Readability Keyword Density
Score reading ease and check keyword density.
How to use
- 1 Paste or type your text into the box.
- 2 Read the Flesch reading ease score and grade level, with a plain-English label.
- 3 Check words per sentence and syllables per word to find what to simplify.
- 4 Scan the keyword-density table for over- or under-used terms.
About Readability Keyword Density
The Readability Keyword Density tool gives writers, editors and SEO-minded marketers an instant read on how approachable their text is and which terms it leans on.
Paste an article, blog post, email or product description and it computes the classic Flesch Reading Ease score and the Flesch–Kincaid grade level, translating the numbers into a plain-English band such as "Plain English (8th–9th grade)" so you immediately know whether your draft is breezy or heavy going.

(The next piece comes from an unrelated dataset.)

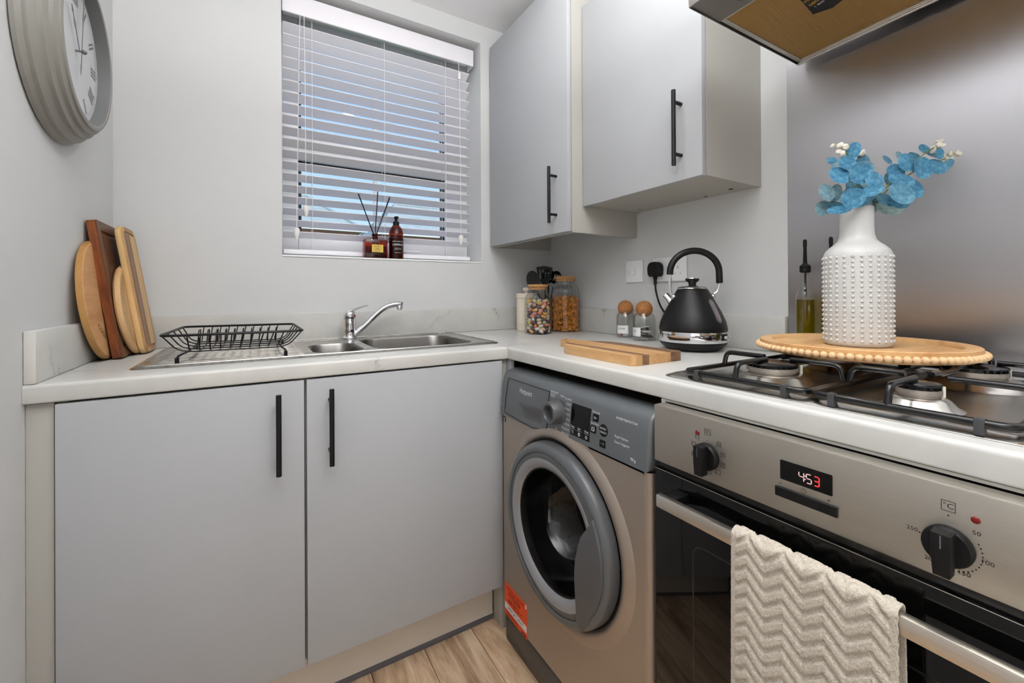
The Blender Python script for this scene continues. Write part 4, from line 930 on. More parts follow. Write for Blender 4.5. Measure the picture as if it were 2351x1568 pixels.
# ================================================================== TOWEL
def towel():
    NU,NV=170,300; y0,y1=-1.412,-1.604; xb,xf=-.6665,-.6805; top=.7225; Lf,Lb=.34,.20
    path=[]; g=.0035
    path=[(xf-g,top-Lf),(xf-g,top-.003)]+[((xf+xb)/2+((xb-xf)/2+g)*math.cos(R(180-180*i/10)),top-.002+(.009)*math.sin(R(180*i/10))) for i in range(1,10)]+[(xb+g,top-.003),(xb+g+.004,top-Lb)]
    P=[Vector((a,0,b)) for a,b in path]; d=[0]
    for a,b in zip(P,P[1:]): d.append(d[-1]+(b-a).length)
    Lt=d[-1]; verts=[];faces=[]
    per=.048; pit=.0205
    for j in range(NV+1):
        s=Lt*j/NV; k=max(i for i in range(len(d)) if d[i]<=s+1e-9); k=min(k,len(P)-2); t=(s-d[k])/(d[k+1]-d[k]); p=P[k].lerp(P[k+1],t); tn=(P[k+1]-P[k]).normalized(); nr=Vector((-tn.z,0,tn.x))
        for i in range(NU+1):
            u=i/NU; y=y0+(y1-y0)*u; yy=(y0-y)
            hem=min(yy,(y0-y1)-yy)
            ph=(yy/per)%1; tri=abs(2*ph-1)
            q=((s+tri*.021)/pit)%1; rib=.5+.5*math.tanh(7*(math.sin(2*PI*q)+.35)); edge=.5+.5*math.tanh((min(ph,1-ph,abs(ph-.5))-.018)*200)
            hh=.0034*rib*(.75+.25*edge) if hem>.007 else .0012
            fz=.0004*math.sin(i*2.3+j*1.7)*math.sin(j*.9)
            drop=max(0,(top-p.z)); wv=.003*math.sin(yy*32)*min(1,drop/.15)
            flare=.05*drop*(u-.5)*-.3
            verts.append((p.x+nr.x*(hh+fz)+ (-abs(wv) if s<Lf else abs(wv)*.3), y+flare, p.z+nr.z*(hh+fz)))
    for j in range(NV):
        for i in range(NU):
            a=j*(NU+1)+i; faces.append((a,a+1,a+NU+2,a+NU+1))
    me=bpy.data.meshes.new('hand_towel'); me.from_pydata([(v[0]+.674,v[1]+1.508,v[2]-.7225) for v in verts],[],faces); me.polygons.foreach_set('use_smooth',[True]*len(faces)); me.materials.append(M_towel)
    o=bpy.data.objects.new('hand_towel',me); C.objects.link(o); o.location=(-.674,-1.508,.7225); md=o.modifiers.new('thick','SOLIDIFY'); md.thickness=.0024; md.offset=-1
    tag(o,'cream terry hand towel with raised chevrons hanging over the oven handle','towel')
towel()
# ================================================================== HOB
hb=thing('gas_hob','stainless steel gas hob with black pan supports set into the worktop','hob',(-.315,-1.49,ZT))
HX0,HX1,HY0,HY1=-.567,-.062,-1.792,-1.188; hz=ZT+.0065
m=MB(); prs=[(0,.0006),(.002,.0022),(.014,.0070),(.024,.0072),(.034,.0038),(.044,.003)]; rings=[]
for ins,z in prs: rings.append([m.bm.verts.new((p[0],p[1],ZT+z)) for p in rrect(HX0+ins,HX1-ins,HY0+ins,HY1-ins,max(.012,.02-ins*.2),5)])
for P_,Q_ in zip(rings,rings[1:]):
    for i in range(len(P_)): m.bm.faces.new((P_[i],P_[(i+1)%len(P_)],Q_[(i+1)%len(P_)],Q_[i]))
m.bm.faces.new(rings[-1]); m.build('hob_plate',M_steel,hb,smooth=50)
hz=ZT+.003
def burner(x,y,r):
    b=MB().lathe([(r*1.9,.0003),(r*1.62,.004),(r*1.36,.013),(r*1.14,.0165),(r*.8,.0165)],44,(x,y,hz)).build('burner_dome',M_steel,hb,smooth=60)
    MB().lathe([(r*.9,.0150),(r*.9,.0205),(r*1.0,.0205),(r*1.0,.0275),(r*.9,.0275)],44,(x,y,hz)).build('burner_ring',M_ring,b)
    tt=MB(); n=int(26*r/.04)
    for i in range(n):
        a=2*PI*i/n; tt.box(r*.86,r*.965,-.0016,.0016,.0272,.0318,M=Matrix.Translation((x,y,hz))@Matrix.Rotation(a,4,'Z'))
    tt.lathe([(r*.88,.0272),(r*.88,.0318)],30,(x,y,hz)); tt.build('flame_slots',M_cap,b,smooth=20)
    MB().lathe([(r*.93,.0315),(r*1.0,.0325),(r*1.0,.0345),(r*.96,.0362),(r*.6,.0378),(0,.038)],44,(x,y,hz)).build('burner_cap',M_cap,b,smooth=40)
    MB().cyl((x+r*.75,y-r*.85,hz+.012),(x+r*.75,y-r*.85,hz+.031),.0026,n=10).build('spark_pin',M_bud,b)
BX=(-.448,-.190); BY=(-1.347,-1.560)
burner(BX[0],BY[0],.0425); burner(BX[0]-.012,BY[1],.0255); burner(BX[1],BY[0],.034); burner(BX[1],BY[1],.0425)
M_clip=plain('rubber_clip',(58,58,60),.6)
def grate(y0,y1,yc):
    zb=ZT+.0165; ztp=ZT+.0445; g0=None
    f=MB(); f.tube([(p[0],p[1],zb) for p in rrect(-.560,-.078,y0,y1,.018,5)],.0052,8,closed=True); fo=f.build('pan_support',M_enam,hb,smooth=60)
    def fin(pts): MB().tube(fillet(pts,.012,4),.0048,8).build('finger',M_enam,fo,smooth=60)
    for bx in BX:
        fin([(bx+.02,y1,zb),(bx+.02,y1-.006,ztp),(bx+.02,yc+.024,ztp)]); fin([(bx+.02,y0,zb),(bx+.02,y0+.006,ztp),(bx+.02,yc-.024,ztp)])
    fin([(-.560,yc+.004,zb),(-.553,yc+.004,ztp),(BX[0]-.012,yc+.004,ztp)]); fin([(-.078,yc,zb),(-.085,yc,ztp),(BX[1]+.02,yc,ztp)])
    fin([(BX[0]+.04,yc,ztp),(-.375,yc,ztp),(-.365,yc,ztp-.004),(-.30,yc,ztp-.004),(-.29,yc,ztp),(BX[1]-.03,yc,ztp)])
    for y in (y0+.03,y1-.03):
        for x in (-.560,-.078): MB().box(x-.0062,x+.0062,y-.0045,y+.0045,hz,zb+.0056,.001).build('rubber_clip',M_clip,fo)
grate(-1.456,-1.238,BY[0]); grate(-1.672,-1.462,BY[1])
for i in range(4): MB().lathe([(.021,0),(.021,.004),(.017,.006),(.0155,.022),(.013,.0235),(0,.0235)],24,(-.50+.105*i,-1.735,hz)).build('control_knob',M_blkpl,hb)
# ================================================================== TRAY, VASE
TX,TY,TZ=-.239,-1.407,.9575
tr=thing('round_tray','round pine tray edged with wooden beads, on the hob pan supports','tray',(TX,TY,TZ))
MB().lathe([(0,0),(.168,0),(.1715,.0015),(.1715,.0055),(.1735,.0065),(.1735,.0115),(.1715,.0125),(.1725,.0135),(.1725,.0205),(.171,.0218),(.152,.0218),(.149,.020),(.147,.0145),(.144,.0135),(0,.0135)],96,(TX,TY,TZ)).build('board',M_tray,tr,smooth=40)
nb=88; bmesh_o=None
for i in range(nb):
    a=2*PI*i/nb
    if bmesh_o is None: bo=MB().sph((0,0,0),.0064,12,8).build('bead',M_bead); bo.parent=tr; bmesh_o=bo
    else: bo=copyobj(bmesh_o,tr)
    bo.location=(.1755*math.cos(a),.1755*math.sin(a),.009); bo.rotation_euler=(random.random(),random.random(),a)
VZ=TZ+.0137
va=thing('flower_vase','white ceramic bottle vase with raised dots, standing on the round tray','vase',(TX-.004,TY,VZ))
VB=(TX-.004,TY,VZ); sqz=lambda r,z,a:r
MB().lathe([(0,0),(.050,0),(.0548,.003),(.0558,.010),(.0558,.176),(.0552,.183),(.0520,.191),(.0450,.199),(.0365,.206),(.0315,.212),(.0288,.221),(.0278,.235),(.0278,.2755),(.0270,.278),(.0252,.278),(.0243,.2755),(.0243,.230),(0,.222)],64,VB,fn=sqz).build('body',M_ceram,va,smooth=60)
MB().lathe([(0,.0003),(.0505,.0003),(.0508,.0002),(.0508,-.0001),(0,-.0001)],48,VB).build('foot_ring',M_bead,va)
for k in range(26):
    a=2*PI*k/26
    col=MB()
    for j in range(18):
        z=.012+.0097*j; q=Vector((VB[0]+.0556*math.cos(a),VB[1]+.0556*math.sin(a),VB[2]+z)); col.sph(q,.0030,8,6,(1,1,1.05))
    col.build('dot_column',M_ceram,va,smooth=80)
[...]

Alongside the scores you get the underlying statistics that drive them: total words, sentences, syllables and characters, plus the averages of words per sentence and syllables per word.
Long sentences and dense, polysyllabic words are the two biggest enemies of clarity, and seeing those averages makes it obvious where to tighten.
The keyword-density panel counts how often each meaningful word appears and shows it as a percentage of the total, with common stop words like "the" and "and" filtered out so the list reflects your actual subject matter — useful for spotting both keyword stuffing and missed opportunities.
Automated syllable counting is approximate by nature, so treat the scores as a guide rather than gospel.
Everything is calculated locally in your browser as you type, with no uploads, accounts or tracking, which makes it safe for unpublished or confidential drafts and fully usable offline.
FAQ
How is the reading ease score calculated?
It uses the Flesch Reading Ease formula based on average words per sentence and average syllables per word, then maps the 0–100 result to a difficulty band. The Flesch–Kincaid grade level is shown alongside.
Why are words like "the" missing from the keyword table?
Common stop words are filtered out so the density table reflects meaningful subject-matter terms rather than grammatical filler.
How accurate is the syllable count?
Syllable counting uses a heuristic and is approximate, as all automated counters are. Use the scores as a guide, not an exact measurement.